On November 1, the President claimed that the criminal justice system in the United States is “a joke” and “a laughingstock” for the way suspects are prosecuted. He suggested the New York terror suspect could be sent to the military prison at Guantanamo Bay for quick and strong justice. He is wrong on all counts.
It is not clear who considers our criminal justice system to be a laughingstock. Perhaps Vladimir Putin thinks it is stupid to provide criminal defendants a fair trial. Russian prosecutors know they are required to produce the result Putin wants, if they know what’s good for them. The Russian system does not produce justice.
The U.S. justice system, on the other hand, is the envy of the civilized world. It respects the rights of those charged with crimes, while producing just results. It is not a perfect system, but one of the best and most respected on Earth. After the fall of the Soviet Union, Eastern European countries that had been under the Soviet yoke sought assistance from American lawyers and judges to implement justice systems like ours.
One reason the United States became an economic powerhouse is because we have a court system that is widely recognized as being honest and even-handed. Americans and foreigners alike know they will receive fair treatment in the system, which encourages them to make investments in our economy without fear of confiscation or false criminal charges.
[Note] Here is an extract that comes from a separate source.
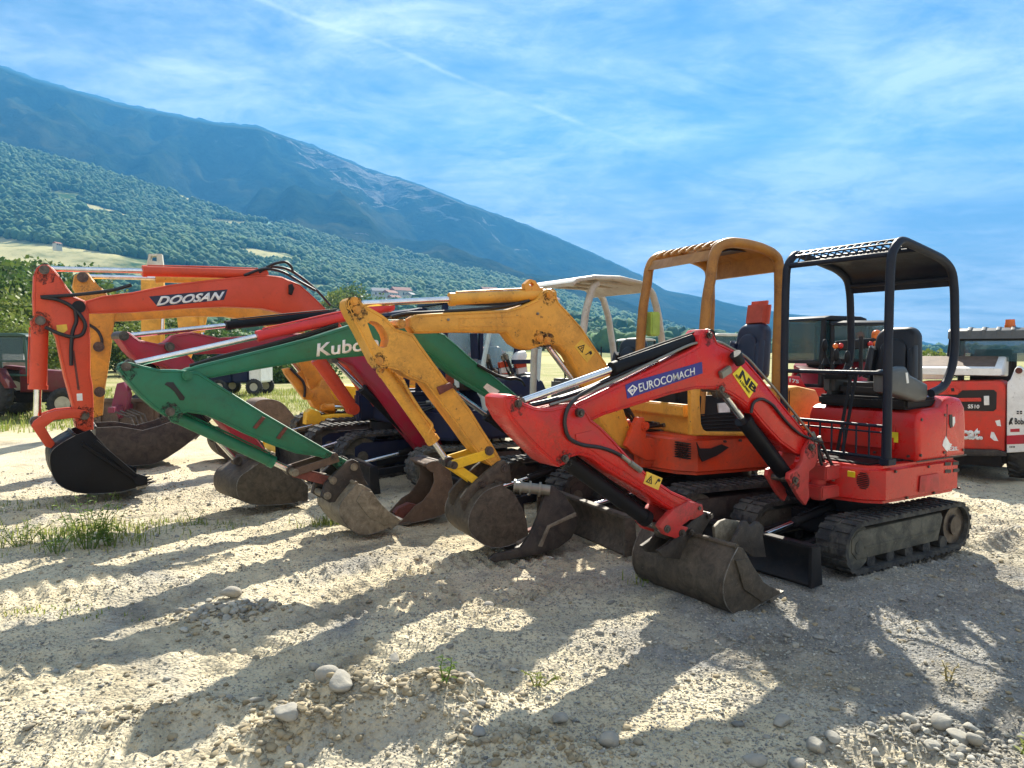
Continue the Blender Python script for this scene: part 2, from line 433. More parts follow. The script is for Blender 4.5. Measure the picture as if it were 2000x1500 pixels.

As far as the military commissions at Guantanamo being able to produce quick and strong justice, don’t hold your breath. The commissions are largely dysfunctional, having produced only eight convictions in fifteen years. Three of those convictions were overturned.
General Charles Krulak, a retired Marine Corps Commandant, said the President “should never consider” sending the New York suspect to Guantanamo. Krulak observed that “Federal courts have a track record of fairly and expeditiously dealing with terrorism suspects, having handled more than six hundred cases since 9/11. The criminal justice system has enabled our government to gather timely, actionable intelligence to drive our counterintelligence efforts.”
For sake of comparison, the person who set off bombs in the Chelsea area in New York last year was just convicted of terrorism charges in federal court in October. On the other hand, the person who masterminded the bombing of the USS Cole seventeen years ago has been awaiting trial for ten years by a military commission in Guantanamo. Rather than dispensing justice to the terrorist, the military judge has sentenced the Brigadier General in charge of the Gitmo defense teams to 21 days of confinement. That comes close to the laughingstock category.
It is fair game for members of the executive and legislative branches of our government to criticize individual court decisions or suggest ways to improve the justice system. However, it is wrong to indict the entire system by falsely claiming it to be a joke or laughingstock. That demeans a system that people around the world have long respected and tried to emulate. If the leader of the free world calls his own court system a joke, what are people in other nations to think? Doesn’t it demean our nation as a whole? I’m in agreement with the observation made by Neil Gorsuch, after he was nominated to the Supreme Court but before his confirmation, that such criticism of courts and judges is “demoralizing” and “disheartening.”